= EXERCISE AIM =
Print the material below exactly as it stands, please, from its first line to the line holding "return q, t", with no pictures.
BEGIN DATASET CONTENT
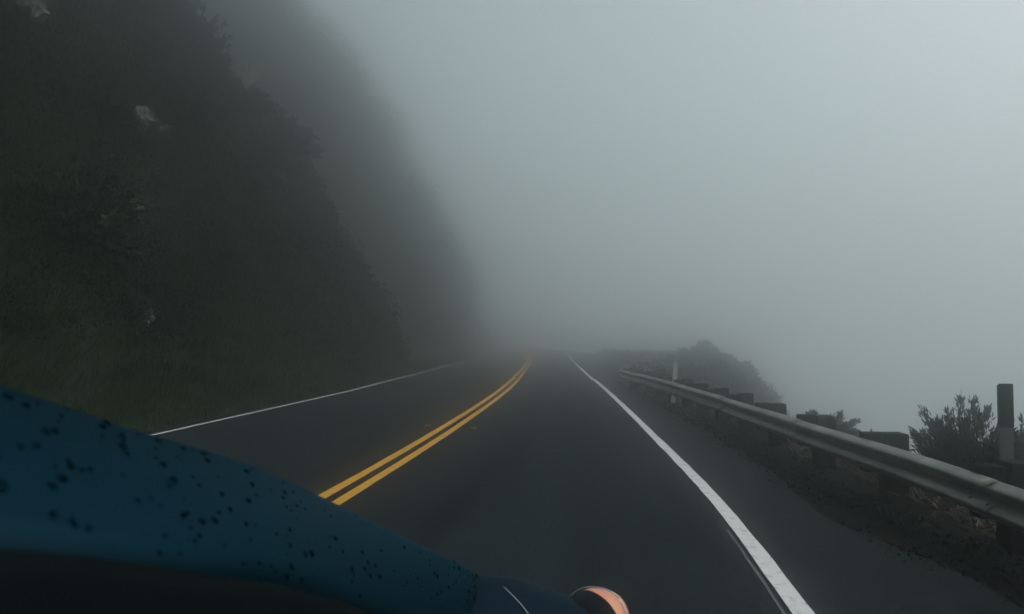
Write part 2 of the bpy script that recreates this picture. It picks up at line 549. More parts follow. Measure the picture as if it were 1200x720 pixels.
def clump_leaves(C, N, rad, per, L, tint0):
    """leaves in a dome round each clump centre; returns quads, tint"""
    n = len(C)
    k = np.repeat(np.arange(n), per)
    d = unit(rng.normal(size=(len(k), 3)) + N[k] * 0.9)
    r = rad[k][:, None] * (0.35 + 0.65 * rng.random((len(k), 1)) ** 0.6)
    lump = 1 + 0.25 * np.sin(d[:, :1] * 5 + k[:, None]) * np.cos(d[:, 2:] * 4 + 2 * k[:, None])
    P = C[k] + d * r * lump * np.array([1, 1, 0.85])
    D = d * 0.8 + np.array([0, 0, 0.5]) + rng.normal(size=d.shape) * 0.55
    ln = L * rng.uniform(0.6, 1.4, len(k))
    q = leaf_quads(P, D, ln, ln * rng.uniform(0.35, 0.6, len(k)))
    t = np.clip(tint0[k] + rng.normal(size=len(k)) * 0.13, 0, 1)
    return q, t

Q, T = [], []
def add_brush(n, y0, y1, rmin, rmax, per, L, k1=60, k0=0, dry=0.0):
    C, N = hill_points(n, y0, y1, k1, k0)
    rad = rng.uniform(rmin, rmax, n) * (0.7 + 0.6 * rng.random(n) ** 2)
    t0 = np.clip(0.36 + 0.30 * fbm(C[:, 1] * 0.25, C[:, 2] * 0.3, 60, 3) + rng.normal(size=n) * 0.30 + dry, 0.0, 1.0)
    q, t = clump_leaves(C + N * rad[:, None] * 0.15, N, rad, per, L, t0)
    Q.append(q); T.append(t)
add_brush(1500, 6, 24, 0.22, 0.95, 130, 0.11, 40, 3)
add_brush(1900, 24, 42, 0.30, 0.85, 95, 0.13, 40, 1)
add_brush(900, 2, 42, 0.4, 1.0, 60, 0.16, 60, 38)
add_brush(2000, 42, 100, 0.5, 1.7, 70, 0.24, 60, 0, 0.3)
brush = quads_obj("hillside_brush", np.concatenate(Q), M["brush"], None, np.concatenate(T))
tag(brush, "dense dark scrub covering the steep hillside left of the road", "brush", kind="stuff")

# ------------------------------------------------------------------ haze
hz = MB()
hz.box((0, 0, (SEA_Z - 1 + 52) / 2), (600, 600, 52 - SEA_Z + 1))
mh = bpy.data.materials.new("fog")
mh.use_nodes = True
mh.node_tree.nodes.clear()
mo = mh.node_tree.nodes.new("ShaderNodeOutputMaterial")
pv = mh.node_tree.nodes.new("ShaderNodeVolumePrincipled")
pv.inputs["Density"].default_value = FOG
pv.inputs["Color"].default_value = (0.988, 0.9975, 0.998, 1)
pv.inputs["Anisotropy"].default_value = 0.967
mh.node_tree.links.new(pv.outputs[0], mo.inputs["Volume"])
haze = hz.build("haze", mh)
tag(haze, "pale grey sea fog filling the air over road and hill", "fog", kind="stuff")

# ------------------------------------------------------------------ guard rail
rail = tag(empty("guard_rail", (2.6, 5.5, 0)), "weathered metal guard rail on dark timber posts along the right shoulder", "guard rail")
def rel(parent, V):
    l = parent.location
    return [(v[0] - l.x, v[1] - l.y, v[2] - l.z) for v in V]

RAIL_Z = 0.545
# W section: (towards the road, up) from the top lip to the bottom lip
W_SEC = [(0.000, 0.000), (0.012, -0.006), (0.050, -0.020), (0.078, -0.036), (0.086, -0.050), (0.080, -0.066), (0.012, -0.112),
         (0.000, -0.132), (0.012, -0.150), (0.080, -0.192), (0.086, -0.206), (0.080, -0.222), (0.050, -0.244), (0.006, -0.268), (0.000, -0.270)]
def rail_frame(y):
    d = float(f_rail(y + 0.05) - f_rail(y - 0.05)) / 0.1
    t = Vector((d, 1, 0)).normalized()
    return Vector((float(f_rail(y)), y, 0)), Vector((-t.y, t.x, 0))       # point, direction towards the road
def rail_drop(y):                                # the far end sinks a little
    return -0.03 * float(smooth(17, 24, y))
BREAKS = [-6.0, -2.4, 1.55, 5.5, 9.15, 12.45, 15.9, 19.6, 23.6]
n_sec = len(W_SEC)
for k in range(len(BREAKS) - 1):
    y0, y1 = BREAKS[k] - (0.16 if k else 0), BREAKS[k + 1] + 0.16 * (k < len(BREAKS) - 2)
    ys = np.linspace(y0, y1, 18)
    V = []
    dent = rng.uniform(-0.004, 0.004)
    for iy, y in enumerate(ys):
        p, u = rail_frame(y)
        lap = 0.0035 if iy < 2 and k else 0.0
        for side in (0, 1):
            sec = W_SEC if side == 0 else W_SEC[::-1]
            for (o, z) in sec:
                q = p + u * (o + lap - (0.004 if side else 0) + 0.003 * math.sin(y * 2.1 + k))
                V.append((q.x, q.y, RAIL_Z + rail_drop(y) + z + dent + 0.004 * math.sin(y * 1.3 + 2 * k)))
    m2 = 2 * n_sec
    F = [(i * m2 + j, i * m2 + (j + 1) % m2, (i + 1) * m2 + (j + 1) % m2, (i + 1) * m2 + j) for i in range(len(ys) - 1) for j in range(m2)]
    F += [tuple(range(m2 - 1, -1, -1)), tuple((len(ys) - 1) * m2 + j for j in range(m2))]
    pan = mesh_obj("rail_panel", rel(rail, V), F, M["zinc"], rail)
    if k:                                        # lap splice bolts
        b = MB()
        for dy in (0.05, 0.27):
            for z in (-0.055, -0.100, -0.172, -0.215):
                p, u = rail_frame(y0 + dy)
                q = p + u * (0.075 if z in (-0.055, -0.215) else 0.042)
                bm_c = (q.x - rail.location.x, q.y - rail.location.y, RAIL_Z + z)
                b.tube([Vector(bm_c), Vector(bm_c) + u * 0.016], [0.016, 0.011], 7)
        bo = b.build("splice_bolts", M["zinc"], pan)
        bo["kind"] = "stuff"
POST_Y = [-3.6, -1.8, 0.1, 1.95, 3.8, 5.65, 7.47, 9.12, 10.72, 12.24, 13.68, 15.15, 16.45, 17.9, 19.3, 20.7, 22.1, 23.25]
for k, y in enumerate(POST_Y):
    p, u = rail_frame(y)
    ang = math.atan2(u.y, u.x) - math.pi + random.uniform(-.03, .03)
    Mz = Matrix.Rotation(ang, 3, 'Z') @ Matrix.Rotation(random.uniform(-.015, .015), 3, 'Y')
    q = p - u * 0.29
    zt = 0.60 + random.uniform(-.015, .02)
    b = MB(); b.box((q.x - rail.location.x, q.y - rail.location.y, (zt - 0.5) / 2), (0.20, 0.20, zt + 0.5), Mz, 0.008)
    b.build("post", M["timber"], rail)
    q = p - u * 0.095
    b = MB(); b.box((q.x - rail.location.x, q.y - rail.location.y, 0.415 + rail_drop(y)), (0.185, 0.155, 0.36), Mz, 0.006)
    b.build("spacer_block", M["timber"], rail)

# ------------------------------------------------------------------ marker posts behind the rail
def gz(x, y):
    xs, zs = ground_row(y)
    return float(np.interp(x, xs, zs))
t = tag(empty("marker_post", (2.95, 5.92, gz(2.95, 5.92))), "tall flat grey marker post with darker upper half behind the guard rail", "marker post")
zb = t.location.z
b = MB(); b.box((0, 0, (0.80 - zb - 0.4) / 2), (0.100, 0.022, 0.80 - zb + 0.4), None, 0.005); b.build("post", M["post_white"], t)
t.children[0].data.materials[0] = M["post_grey"]
b = MB(); b.box((0, -0.016, 0.99 - zb), (0.102, 0.010, 0.32), None, 0.004); b.build("marker_plate", M["trim"], t)
b = MB(); b.box((0, 0.002, 0.92 - zb), (0.100, 0.022, 0.44), None, 0.005); o = b.build("post_top", M["post_grey"], t)
t = tag(empty("marker_post", (1.65, 17.5, gz(1.65, 17.5))), "slim white leaning marker post behind the far part of the guard rail", "marker post")
t.rotation_euler = (0, R(4), 0)
zb = t.location.z
b = MB(); b.box((0, 0, (0.93 - zb - 0.4) / 2), (0.10, 0.022, 0.93 - zb + 0.4), None, 0.005); b.build("post", M["post_white"], t)
b = MB(); b.box((0, -0.014, 0.86 - zb), (0.085, 0.006, 0.09), None, 0.002); b.build("reflector", M["post_white"], t)

# ------------------------------------------------------------------ raised markers on the road
def road_marker(x, y, label):
    t = tag(empty("road_marker", (x, y, 0.004)), label, "road marker", "raised reflectors beside the yellow lines")
    b = MB()
    w, d, hh = 0.05, 0.05, 0.018
    b.add([(-w, -d, 0), (w, -d, 0), (w, d, 0), (-w, d, 0), (-w * .9, -d * .45, hh), (w * .9, -d * .45, hh), (w * .9, d * .45, hh), (-w * .9, d * .45, hh)],
          [(0, 1, 5, 4), (1, 2, 6, 5), (2, 3, 7, 6), (3, 0, 4, 7), (4, 5, 6, 7)])
    b.build("body", M["dull_yellow"], t)
    b = MB()
    b.add([(-w * .8, -d * .93 - .002, 0.004), (w * .8, -d * .93 - .002, 0.004), (w * .75, -d * .5 - .002, hh * .93), (-w * .75, -d * .5 - .002, hh * .93)], [(0, 1, 2, 3)])
    b.build("lens", M["reflector"], t)
for y, where in ((12.6, "in front"), (24.6, "farther off")):
    road_marker(float(f_yl(y)) - 0.30, y, f"small amber raised reflector left of the double yellow line, {where}")
    road_marker(float(f_yr(y)) + 0.30, y - 0.3, f"small amber raised reflector right of the double yellow line, {where}")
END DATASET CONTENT
= ANSWER IN FULL =
Write part 2 of the bpy script that recreates this picture. It picks up at line 549. More parts follow. Measure the picture as if it were 1200x720 pixels.
def clump_leaves(C, N, rad, per, L, tint0):
    """leaves in a dome round each clump centre; returns quads, tint"""
    n = len(C)
    k = np.repeat(np.arange(n), per)
    d = unit(rng.normal(size=(len(k), 3)) + N[k] * 0.9)
    r = rad[k][:, None] * (0.35 + 0.65 * rng.random((len(k), 1)) ** 0.6)
    lump = 1 + 0.25 * np.sin(d[:, :1] * 5 + k[:, None]) * np.cos(d[:, 2:] * 4 + 2 * k[:, None])
    P = C[k] + d * r * lump * np.array([1, 1, 0.85])
    D = d * 0.8 + np.array([0, 0, 0.5]) + rng.normal(size=d.shape) * 0.55
    ln = L * rng.uniform(0.6, 1.4, len(k))
    q = leaf_quads(P, D, ln, ln * rng.uniform(0.35, 0.6, len(k)))
    t = np.clip(tint0[k] + rng.normal(size=len(k)) * 0.13, 0, 1)
    return q, t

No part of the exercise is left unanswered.